A un siglo de aquel evento podríamos vivir una situación inversa. Estamos cerca de perder una de las mayores revoluciones en la administración de justicia de la historia de Colombia, que llegó por la fuerza de las circunstancias, gracias al buen tino de un legislador de emergencia y se implementó con el esfuerzo increíble de una cantidad enorme de funcionarios judiciales, que hicieron hasta lo que no sabían para prestar el fundamental servicio. El Decreto 806 del 2020 hizo realidad varios de los cambios que para los códigos vigentes eran un noble sueño cargado de intenciones. Pero el decreto –señala con acierto el profesor Henry Sanabria– pisó algunos callos.

 

Muchas de las cuestiones que desarrolló han representado un ahorro incremental de recursos, si se calcularan los beneficios acumulados por todas las partes involucradas en la resolución de un litigio.
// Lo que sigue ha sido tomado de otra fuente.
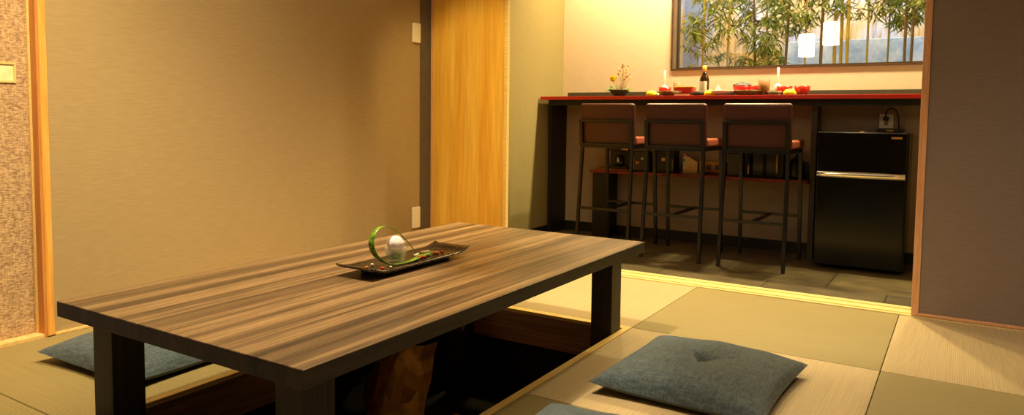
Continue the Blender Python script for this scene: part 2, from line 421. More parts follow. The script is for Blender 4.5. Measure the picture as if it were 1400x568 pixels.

Piense usted en algunos ejemplos: ¿Cuánto nos ahorramos globalmente en desplazamientos en las grandes ciudades, y aun fuera de ellas? ¿En qué empleamos el tiempo en el que no se hicieron filas o en el que los funcionarios no han invertido en buscar y prestar expedientes en la barra? El Decreto 806 dio importancia jurídica al hecho de que la regla general es el uso del correo electrónico (“canal digital” por excelencia en nuestros días) y la excepción su no uso; puso en evidencia que la Rama Judicial necesita recursos robustos en todos los rincones del país y demostró qué significa que la buena fe se presume en las actuaciones procesales, al mandar a la obsolescencia sellos de presentación personal en los poderes. De su mano llegó colateralmente la esquiva digitalización de los títulos de depósitos judiciales sin turnos ni trabas. No son pocos sus méritos.

 

El repentino (y radical) regreso a una presencialidad igual a la de antes nos devolvería a un proceso judicial con expedientes en papel y legajadores redondos, en vez de llevarnos a un sistema fuerte de gestión documental digital; a salas de reverencias y a notificaciones-ficciones colgadas en ganchos, en vez de llevarnos a entornos en los que el conocimiento de una decisión se prueba con un clic y no se presume. Podríamos, en suma, volver a un entorno que tendría más en común con la vida cotidiana de hace cien años que con la de hace dos semanas.

 

Ciertamente, quedaron cosas susceptibles de mejorar. Pero también hay cosas susceptibles de empeorar y la comisión nombrada, como hace casi cien años, tiene una tarea que debería ser declarada del máximo interés nacional. Mientras tanto, entre los candidatos a las próximas elecciones, ni una palabra al respecto.

 

Nota: De hace un siglo también es el reconocimiento del daño moral en el fallo Villaveces de 1922. Hay que conmemorarlo.